I think more publishers should have that attitude...BTW, I'm not
advocating that you hate UNIX, but the book is pretty accurate a
lot of the time...
Second topic - Jared Diamond. About 5 years ago I read a book that
had been reviewed on slashdot called Guns,
Germs and Steel. It was interesting but it often put me to sleep.
I wasn't getting enough sleep at the time, so that's not entirely
the fault of the book. But I haven't had good things to say about
it. However, today I read two articles by the same Jared Diamond.
One was about why
societies make bad decisions that lead to their downfall. This
has happened a lot in the history of humanity - for example, the
people on Easter Island cut down ALL the trees. All of them.
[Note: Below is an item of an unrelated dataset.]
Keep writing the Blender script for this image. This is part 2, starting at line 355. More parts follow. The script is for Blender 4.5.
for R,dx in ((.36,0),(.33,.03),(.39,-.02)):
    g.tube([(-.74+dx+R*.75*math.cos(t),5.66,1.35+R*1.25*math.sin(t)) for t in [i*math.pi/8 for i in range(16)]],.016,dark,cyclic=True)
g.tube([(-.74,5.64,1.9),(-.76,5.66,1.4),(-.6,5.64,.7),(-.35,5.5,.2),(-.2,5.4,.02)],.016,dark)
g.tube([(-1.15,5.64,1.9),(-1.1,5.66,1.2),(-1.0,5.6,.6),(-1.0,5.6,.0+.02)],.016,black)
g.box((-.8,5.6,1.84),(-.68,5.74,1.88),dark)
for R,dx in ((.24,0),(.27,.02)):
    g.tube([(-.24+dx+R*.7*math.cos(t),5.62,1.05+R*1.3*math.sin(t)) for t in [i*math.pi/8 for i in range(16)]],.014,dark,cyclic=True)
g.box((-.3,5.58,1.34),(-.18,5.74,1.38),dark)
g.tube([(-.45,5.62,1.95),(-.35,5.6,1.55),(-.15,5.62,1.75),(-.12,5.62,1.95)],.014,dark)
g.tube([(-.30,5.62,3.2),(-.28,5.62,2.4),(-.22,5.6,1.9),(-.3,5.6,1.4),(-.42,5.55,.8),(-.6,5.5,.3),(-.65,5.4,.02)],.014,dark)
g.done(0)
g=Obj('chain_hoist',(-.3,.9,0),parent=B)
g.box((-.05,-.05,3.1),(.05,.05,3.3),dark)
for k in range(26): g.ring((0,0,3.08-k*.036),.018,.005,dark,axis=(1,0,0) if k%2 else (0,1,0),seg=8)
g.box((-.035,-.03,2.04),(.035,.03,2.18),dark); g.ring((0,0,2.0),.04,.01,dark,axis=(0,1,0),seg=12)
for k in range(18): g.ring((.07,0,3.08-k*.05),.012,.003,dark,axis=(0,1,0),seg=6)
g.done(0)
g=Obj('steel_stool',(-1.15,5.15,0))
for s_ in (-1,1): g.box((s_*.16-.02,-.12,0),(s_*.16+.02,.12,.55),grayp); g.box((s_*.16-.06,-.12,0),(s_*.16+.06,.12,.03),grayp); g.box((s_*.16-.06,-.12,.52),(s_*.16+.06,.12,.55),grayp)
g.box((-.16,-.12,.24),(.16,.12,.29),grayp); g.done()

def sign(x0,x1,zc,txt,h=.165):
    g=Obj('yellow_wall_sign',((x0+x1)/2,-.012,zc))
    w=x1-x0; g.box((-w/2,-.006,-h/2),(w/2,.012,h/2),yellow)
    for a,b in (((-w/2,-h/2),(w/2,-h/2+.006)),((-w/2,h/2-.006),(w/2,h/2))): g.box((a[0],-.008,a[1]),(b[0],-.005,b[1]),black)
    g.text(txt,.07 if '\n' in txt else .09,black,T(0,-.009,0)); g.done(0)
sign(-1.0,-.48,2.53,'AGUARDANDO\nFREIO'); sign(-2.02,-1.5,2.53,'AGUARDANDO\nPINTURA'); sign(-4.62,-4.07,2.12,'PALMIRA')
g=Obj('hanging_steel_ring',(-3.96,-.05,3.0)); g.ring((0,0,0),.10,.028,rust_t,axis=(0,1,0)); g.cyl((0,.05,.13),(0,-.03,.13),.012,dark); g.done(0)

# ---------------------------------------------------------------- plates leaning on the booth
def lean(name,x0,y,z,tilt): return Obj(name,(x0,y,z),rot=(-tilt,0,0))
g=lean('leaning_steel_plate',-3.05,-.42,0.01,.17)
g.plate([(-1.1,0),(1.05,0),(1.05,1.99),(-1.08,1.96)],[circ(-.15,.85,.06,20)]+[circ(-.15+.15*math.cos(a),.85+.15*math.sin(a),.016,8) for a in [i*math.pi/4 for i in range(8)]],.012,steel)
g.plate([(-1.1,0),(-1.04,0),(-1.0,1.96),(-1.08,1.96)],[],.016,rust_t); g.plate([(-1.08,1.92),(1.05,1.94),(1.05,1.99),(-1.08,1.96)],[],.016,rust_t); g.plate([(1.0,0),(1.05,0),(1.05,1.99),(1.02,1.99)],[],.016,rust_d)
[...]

They
had to know they were running out of trees - what were the people
cutting down the last tree thinking? Easter Island isn't that big.
So he explains why this kind of thing can happen, and how to avoid
it.
The second article was titled How
To Get Rich. Which isn't really what it's about, but sort of.
Since Diamond knows all this stuff about social groups that have
or have not worked, business people are always asking him how they
should organize their businesses. So he gives his opinion. Basically,
he says that being isolationist, secretive and/or dictatorial has
hurt most of the societies that tried it. There is an interesting
bit about guns in Japan, and how the Samurai got rid of guns. Samurai
warriors liked to give speeches before a battle, but then peasants
got guns and started shooting them before the battles. So the Samurai
got rid of the guns (by shutting down gun factories, etc). They
could do this because they were still in power and Japan was very
isolated, so no one re-introduced guns for a long time. Obviously
this doesn't work if the country on your border has guns - then
they invade you.
Jared Diamond seems to know all sorts of interesting little factlets.
I bet he's a hoot at parties. The articles made me kind of want
to go back and re-read Guns, Germs and Steel. Maybe some day. Right
now I'm reading Darwin
among the Machines. Or trying to, anyway.